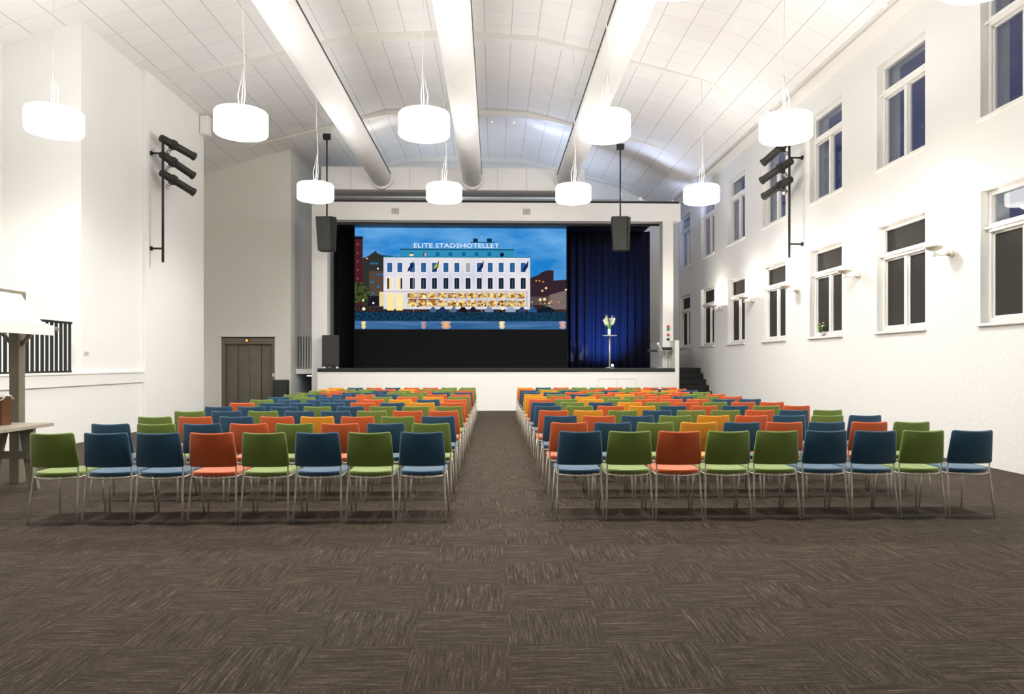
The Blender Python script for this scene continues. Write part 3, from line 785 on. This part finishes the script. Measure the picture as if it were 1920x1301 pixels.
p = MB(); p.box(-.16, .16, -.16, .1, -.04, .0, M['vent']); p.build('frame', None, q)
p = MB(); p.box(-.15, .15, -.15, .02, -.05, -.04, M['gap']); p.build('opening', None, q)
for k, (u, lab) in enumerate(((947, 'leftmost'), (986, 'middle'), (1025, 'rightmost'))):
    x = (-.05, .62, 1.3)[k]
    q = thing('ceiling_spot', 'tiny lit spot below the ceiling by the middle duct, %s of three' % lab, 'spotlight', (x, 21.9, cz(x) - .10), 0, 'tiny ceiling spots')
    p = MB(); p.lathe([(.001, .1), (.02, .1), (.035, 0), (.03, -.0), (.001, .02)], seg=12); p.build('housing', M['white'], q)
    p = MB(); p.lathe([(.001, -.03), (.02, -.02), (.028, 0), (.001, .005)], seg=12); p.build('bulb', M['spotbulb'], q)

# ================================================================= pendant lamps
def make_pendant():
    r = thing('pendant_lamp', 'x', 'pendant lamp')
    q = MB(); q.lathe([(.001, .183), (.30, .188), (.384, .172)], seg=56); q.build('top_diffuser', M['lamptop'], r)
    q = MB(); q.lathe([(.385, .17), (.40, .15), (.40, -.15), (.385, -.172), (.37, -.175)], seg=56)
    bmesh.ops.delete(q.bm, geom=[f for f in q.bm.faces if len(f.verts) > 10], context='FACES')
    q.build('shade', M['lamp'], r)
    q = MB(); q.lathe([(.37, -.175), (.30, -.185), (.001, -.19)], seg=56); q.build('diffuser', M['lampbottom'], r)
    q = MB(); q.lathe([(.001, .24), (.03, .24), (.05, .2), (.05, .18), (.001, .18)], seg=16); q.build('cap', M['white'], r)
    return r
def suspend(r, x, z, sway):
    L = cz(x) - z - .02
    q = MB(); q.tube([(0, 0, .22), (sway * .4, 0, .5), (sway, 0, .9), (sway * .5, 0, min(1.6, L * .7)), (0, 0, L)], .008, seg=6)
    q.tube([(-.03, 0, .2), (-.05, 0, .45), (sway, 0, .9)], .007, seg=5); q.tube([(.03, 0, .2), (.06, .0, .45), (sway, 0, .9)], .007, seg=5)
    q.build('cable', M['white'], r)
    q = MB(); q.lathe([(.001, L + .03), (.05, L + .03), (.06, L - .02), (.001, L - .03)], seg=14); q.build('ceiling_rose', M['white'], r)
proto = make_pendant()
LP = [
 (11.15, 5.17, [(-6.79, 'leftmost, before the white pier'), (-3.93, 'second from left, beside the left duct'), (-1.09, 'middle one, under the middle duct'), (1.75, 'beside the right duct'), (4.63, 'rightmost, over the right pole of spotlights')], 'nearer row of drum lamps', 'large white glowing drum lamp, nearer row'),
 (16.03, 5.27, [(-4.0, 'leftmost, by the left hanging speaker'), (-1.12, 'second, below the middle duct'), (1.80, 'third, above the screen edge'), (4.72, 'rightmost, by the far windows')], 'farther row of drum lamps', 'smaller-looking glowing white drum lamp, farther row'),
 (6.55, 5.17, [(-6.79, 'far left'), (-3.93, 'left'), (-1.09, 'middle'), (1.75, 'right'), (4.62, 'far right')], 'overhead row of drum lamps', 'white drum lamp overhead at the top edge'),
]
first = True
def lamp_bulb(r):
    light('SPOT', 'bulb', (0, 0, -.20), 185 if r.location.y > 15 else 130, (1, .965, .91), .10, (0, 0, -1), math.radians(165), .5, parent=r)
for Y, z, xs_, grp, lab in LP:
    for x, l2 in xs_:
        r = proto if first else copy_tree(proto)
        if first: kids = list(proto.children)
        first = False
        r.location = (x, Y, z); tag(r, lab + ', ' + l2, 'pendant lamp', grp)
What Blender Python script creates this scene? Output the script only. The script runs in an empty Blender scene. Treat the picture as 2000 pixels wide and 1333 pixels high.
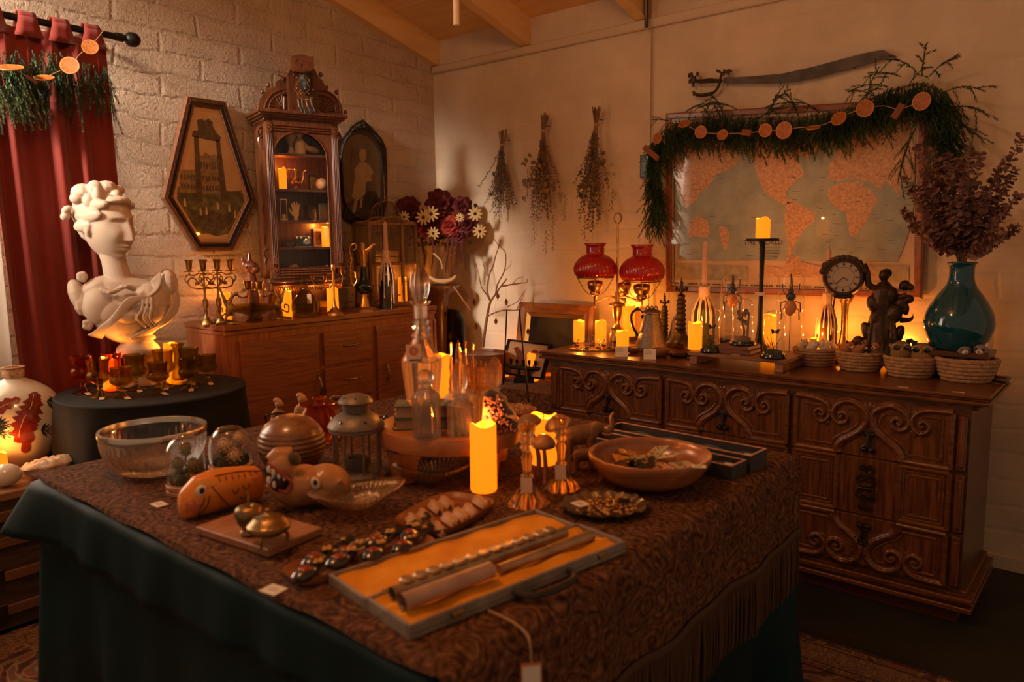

- _Given request_
Only the lines from the start of the records through the line containing "p.build('bulb', M['spotbulb'], q)" should be repeated, word for word, with the pictures left out.

- _Reply_
The Blender Python script for this scene continues. Write part 3, from line 785 on. This part finishes the script. Measure the picture as if it were 1920x1301 pixels.
p = MB(); p.box(-.16, .16, -.16, .1, -.04, .0, M['vent']); p.build('frame', None, q)
p = MB(); p.box(-.15, .15, -.15, .02, -.05, -.04, M['gap']); p.build('opening', None, q)
for k, (u, lab) in enumerate(((947, 'leftmost'), (986, 'middle'), (1025, 'rightmost'))):
    x = (-.05, .62, 1.3)[k]
    q = thing('ceiling_spot', 'tiny lit spot below the ceiling by the middle duct, %s of three' % lab, 'spotlight', (x, 21.9, cz(x) - .10), 0, 'tiny ceiling spots')
    p = MB(); p.lathe([(.001, .1), (.02, .1), (.035, 0), (.03, -.0), (.001, .02)], seg=12); p.build('housing', M['white'], q)
    p = MB(); p.lathe([(.001, -.03), (.02, -.02), (.028, 0), (.001, .005)], seg=12); p.build('bulb', M['spotbulb'], q)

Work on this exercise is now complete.